Son unos 3.000 lustrabotas los que diariamente salen a las calles de La Paz y El Alto en busca de clientes. Hay de todas las edades y en los últimos años se han convertido en un fenómeno social único en la capital boliviana.
Lo que los caracteriza es el uso del pasamontañas para no ser reconocidos por personas de su entorno, dado que desde hace tiempo la labor de lustrabotas se relaciona con la droga y la delincuencia. Con las máscaras, buscan eludir esa discriminación. Ocultan su ocupación a sus vecinos, a sus compañeros de estudios e incluso a sus propias familias, que creen que se dirigen a ejercer un oficio distinto cuando bajan al centro de la ciudad.
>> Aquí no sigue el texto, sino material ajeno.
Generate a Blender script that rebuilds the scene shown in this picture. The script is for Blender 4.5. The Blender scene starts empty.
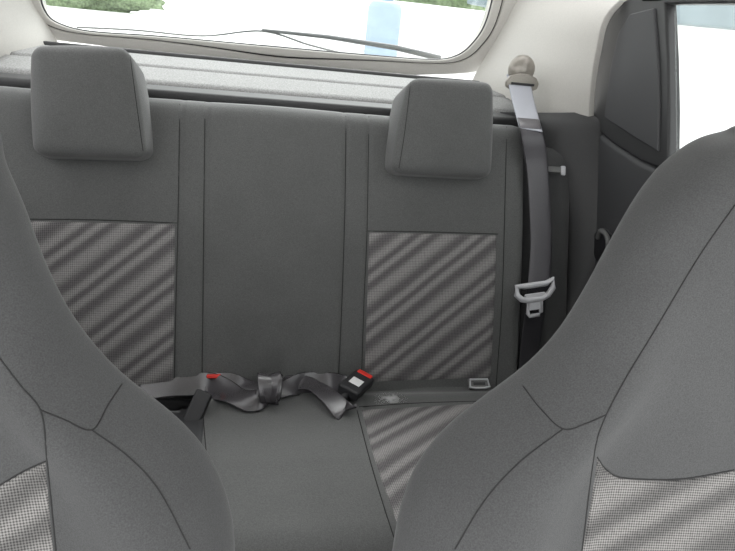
import bpy, bmesh, math, random
from mathutils import Vector, Matrix, noise
from mathutils.bvhtree import BVHTree
random.seed(3)
S=bpy.context.scene
S.view_settings.view_transform='Standard'
# ---------------------------------------------------------------- camera
f=577.0; TH=math.radians(12.2); PH=math.radians(24); RO=math.radians(6.3)
C=Vector((-0.05,0,1.22))
F=Vector((math.sin(TH)*math.cos(PH),math.cos(TH)*math.cos(PH),-math.sin(PH)))
R0=Vector((math.cos(TH),-math.sin(TH),0)); U0=R0.cross(F)
R=R0*math.cos(RO)+U0*math.sin(RO); U=-R0*math.sin(RO)+U0*math.cos(RO)
cd=bpy.data.cameras.new('camera'); cam=bpy.data.objects.new('camera',cd); S.collection.objects.link(cam)
cd.sensor_width=36; cd.lens=36*f/735; cd.clip_start=0.02; cd.clip_end=500
M=Matrix((R,U,-F)).transposed().to_4x4(); M.translation=C; cam.matrix_world=M; S.camera=cam
def ray(px,py): return F+R*((px-367.5)/f)-U*((py-275.5)/f)
def hit(px,py,P,N):
    d=ray(px,py); t=(P-C).dot(N)/d.dot(N); return C+d*t
def aty(px,py,y): return hit(px,py,Vector((0,y,0)),Vector((0,1,0)))
def atx(px,py,x): return hit(px,py,Vector((x,0,0)),Vector((1,0,0)))
def atz(px,py,z): return hit(px,py,Vector((0,0,z)),Vector((0,0,1)))
# ---------------------------------------------------------------- materials
def mat(name): 
    m=bpy.data.materials.new(name); m.use_nodes=True; nt=m.node_tree
    return m,nt,nt.nodes['Principled BSDF']
def N(nt,t,**k):
    n=nt.nodes.new(t)
    for a,b in k.items(): setattr(n,a,b)
    return n
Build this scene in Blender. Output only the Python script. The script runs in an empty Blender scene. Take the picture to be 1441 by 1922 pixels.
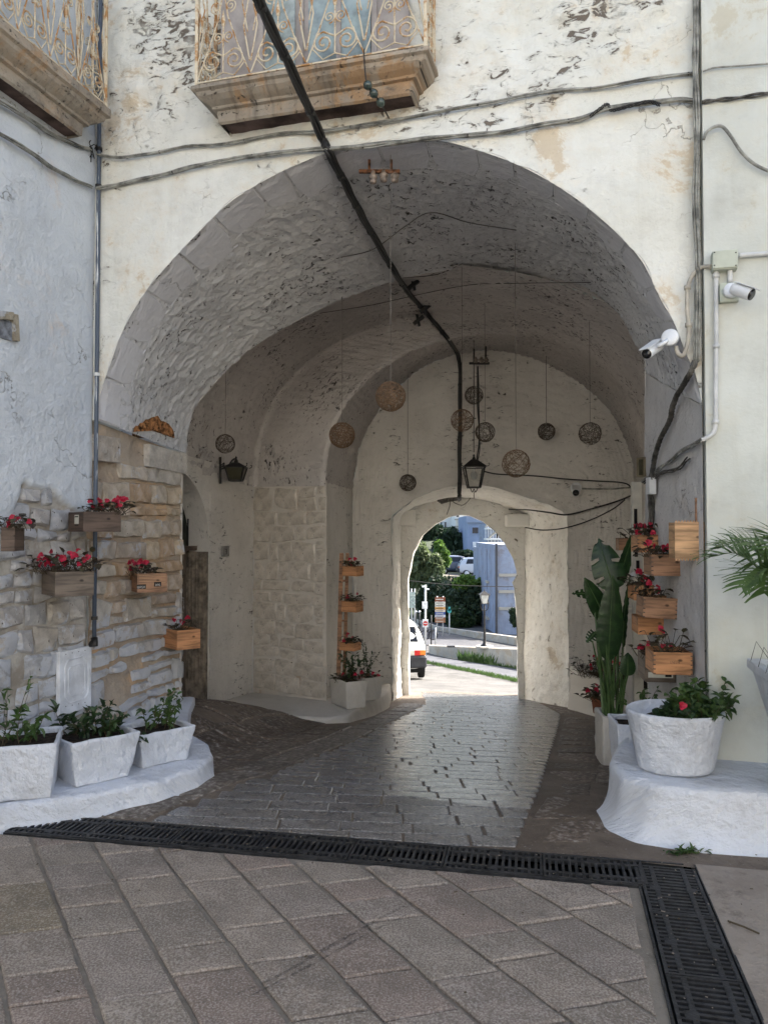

Durante tres años colaboré con los 60 lustrabotas nucleados en torno al periódico Hormigón Armado, planificando una visualidad conjunta en talleres participativos de relato gráfico, incorporando los elementos locales de la nueva arquitectura andina y realizando sesiones fotográficas en las que colaboramos como productores de un fotolibro callejero para luchar contra su estigma social.
La máscara es su identidad más fuerte y los invisibiliza al mismo tiempo que los une. Al igual que a los superhéroes, el anonimato colectivo los hace fuertes frente al resto de la sociedad. Este proyecto busca expresar su resistencia contra la exclusión sufrida por realizar su trabajo.